• [DO THIS]: Leave the pictures out and quote every line from the start of the listing to the line with "from mathutils import Vector, Matrix", inclusive.

• [EXCERPTED RECORDS]:
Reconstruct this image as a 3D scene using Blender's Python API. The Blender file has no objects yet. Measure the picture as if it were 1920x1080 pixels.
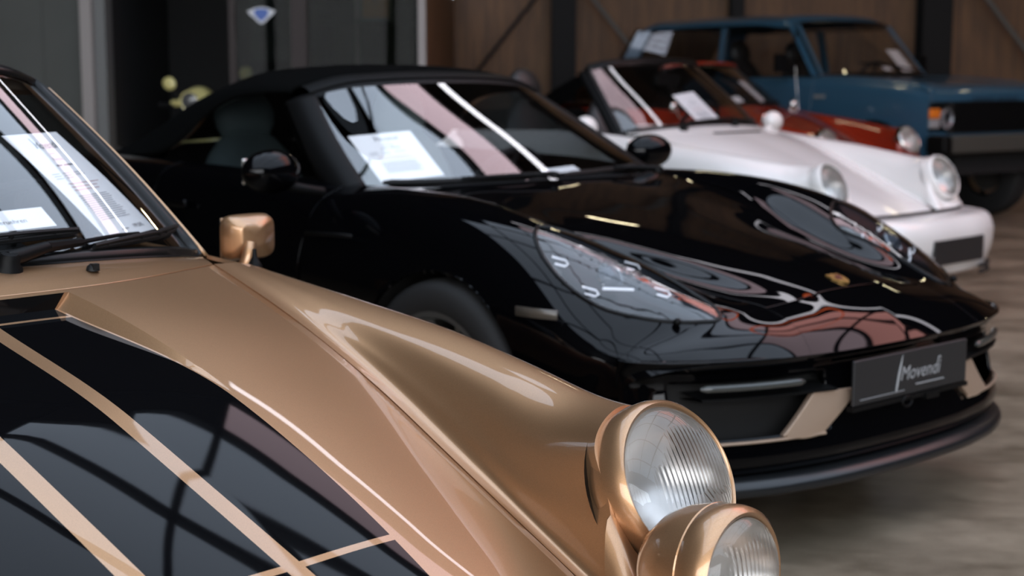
import bpy, math, random
import numpy as np
from mathutils import Vector, Matrix

random.seed(5)
RNG = np.random.default_rng(5)
SC = bpy.context.scene
COL = SC.collection
PI = math.pi
rad = math.radians

# ------------------------------------------------------------------ materials
def mat(name, color=(.5, .5, .5), rough=.5, metal=0., coat=0., coat_rough=.03, spec=.5, ior=1.5,
        emit=None, strength=0., bump=None, noise=None, sheen=0.):
    m = bpy.data.materials.new(name); m.use_nodes = True
    nt = m.node_tree; b = nt.nodes['Principled BSDF']
    b.inputs['Base Color'].default_value = (*color, 1)
    b.inputs['Roughness'].default_value = rough
    b.inputs['Metallic'].default_value = metal
    b.inputs['Coat Weight'].default_value = coat
    b.inputs['Coat Roughness'].default_value = coat_rough
    b.inputs['Specular IOR Level'].default_value = spec
    b.inputs['IOR'].default_value = ior
    b.inputs['Sheen Weight'].default_value = sheen
    if emit:
        b.inputs['Emission Color'].default_value = (*emit, 1)
        b.inputs['Emission Strength'].default_value = strength
    if noise:      # (scale, amount, second colour)
        tc = nt.nodes.new('ShaderNodeTexCoord'); nz = nt.nodes.new('ShaderNodeTexNoise')
        nz.inputs['Scale'].default_value = noise[0]; nz.inputs['Detail'].default_value = 4
        nt.links.new(tc.outputs['Object'], nz.inputs['Vector'])
        rp = nt.nodes.new('ShaderNodeValToRGB')
        rp.color_ramp.elements[0].position = .5 - noise[1] / 2; rp.color_ramp.elements[1].position = .5 + noise[1] / 2
        rp.color_ramp.elements[0].color = (*color, 1); rp.color_ramp.elements[1].color = (*noise[2], 1)
        nt.links.new(nz.outputs['Fac'], rp.inputs['Fac']); nt.links.new(rp.outputs['Color'], b.inputs['Base Color'])
    if bump:       # (scale, strength)
        tc = nt.nodes.new('ShaderNodeTexCoord'); nz = nt.nodes.new('ShaderNodeTexNoise')
        nz.inputs['Scale'].default_value = bump[0]; nz.inputs['Detail'].default_value = 3
        bp = nt.nodes.new('ShaderNodeBump'); bp.inputs['Strength'].default_value = bump[1]; bp.inputs['Distance'].default_value = .002
        nt.links.new(tc.outputs['Object'], nz.inputs['Vector'])
        nt.links.new(nz.outputs['Fac'], bp.inputs['Height']); nt.links.new(bp.outputs['Normal'], b.inputs['Normal'])
    return m

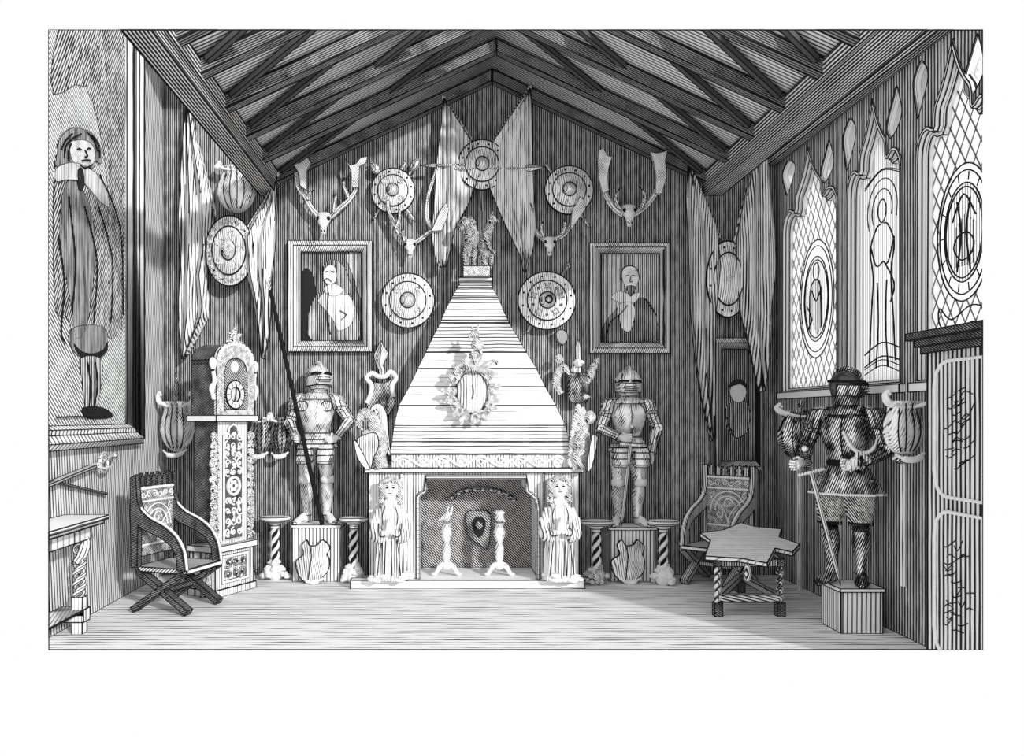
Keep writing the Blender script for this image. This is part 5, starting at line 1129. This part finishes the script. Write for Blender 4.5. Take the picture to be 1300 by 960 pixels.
T = Thing('bare_sword', 'plain narrow blade under the basket-hilted sword on the left wall', 'sword', 'L', 133, 626, 'swords on the left wall', off=.04)
m = MB('shield_metal').bar(T.q3(134,627), T.q3(50,608), .012, .035, (0,1,0)); T.part('blade', m, ink=.005, trim=True)
# ================================================================ tall panelled cabinet at the right edge
T = Thing('panelled_cabinet', 'tall panelled cabinet with heavy cornice cut off at right edge', 'cabinet', 5.8, CX+3.6*F/5.8, CY, z=0, rz=-PI/2)
# local x runs toward the viewer, local -y faces into the room
X1 = 3.6-3.46; L0 = -(6.10-5.8); L1 = .6
hb_ = 2.34
cb = T.part('body', MB('mid_side').box(L0, L1, -X1, .08, 0, hb_-.10), ink=.006, trim=True)
m = MB('dark_wood'); m.box(L0-.10, L1, -X1-.10, .09, hb_-.01, hb_+.04); m.box(L0-.06, L1, -X1-.06, .09, hb_-.06, hb_-.01); m.box(L0-.03, L1, -X1-.03, .09, hb_-.11, hb_-.06); T.part('cornice', m, ink=.006, trim=True)
for z0, z1, in ((1.22,2.16),(.12,1.12)):
    o = [(L0+.12,z1-.2),(L0+.125,z1-.14),(L0+.145,z1-.08),(L0+.18,z1-.035),(L0+.23,z1-.01),(L0+.28,z1),(L1,z1),(L1,z0),(L0+.28,z0),(L0+.22,z0+.01),(L0+.17,z0+.04),(L0+.13,z0+.10),(L0+.12,z0+.18)]
    m = MB('mid_side').poly(o, -X1-.012, -X1); d_ = T.part('door', m, cb, ink=0, trim=True)
    m = MB('white').tube([(a,-X1-.018,b) for a,b in o], .013, 6, closed=True); T.part('moulding', m, d_, ink=0, trim=True)
    m = MB('ink'); rnd = random.Random(int(z0*100))
    for i in range(26):
        x, z = L0+.22+rnd.uniform(0,.25), z0+.2+(z1-z0-.4)*i/26; m.sweep([(x,-X1-.014,z),(x+.04,-X1-.014,z+rnd.uniform(-.03,.03)),(x+.08+rnd.uniform(0,.05),-X1-.014,z+rnd.uniform(0,.06))], .004, 4, 4)
    T.part('carving', m, d_, ink=0, trim=True)
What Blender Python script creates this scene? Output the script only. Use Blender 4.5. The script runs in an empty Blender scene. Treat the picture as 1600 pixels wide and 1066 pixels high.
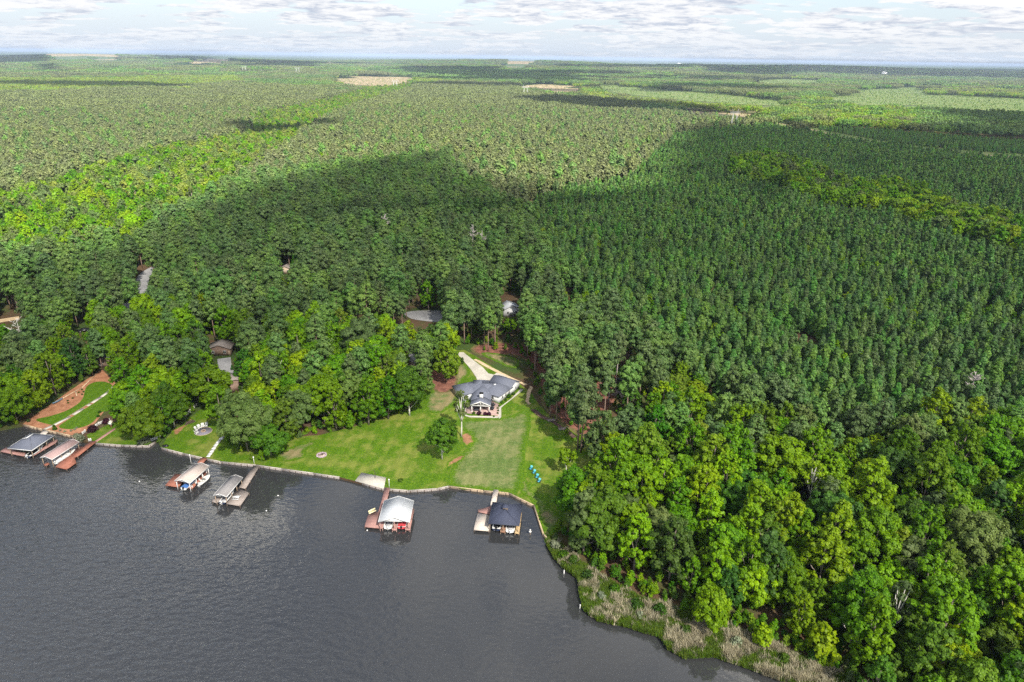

• [ANSWER TO THE PROBLEM]:
Reconstruct this image as a 3D scene using Blender's Python API. The Blender file has no objects yet. Measure the picture as if it were 1920x1080 pixels.
import bpy, math, random
import numpy as np
from mathutils import Vector, Matrix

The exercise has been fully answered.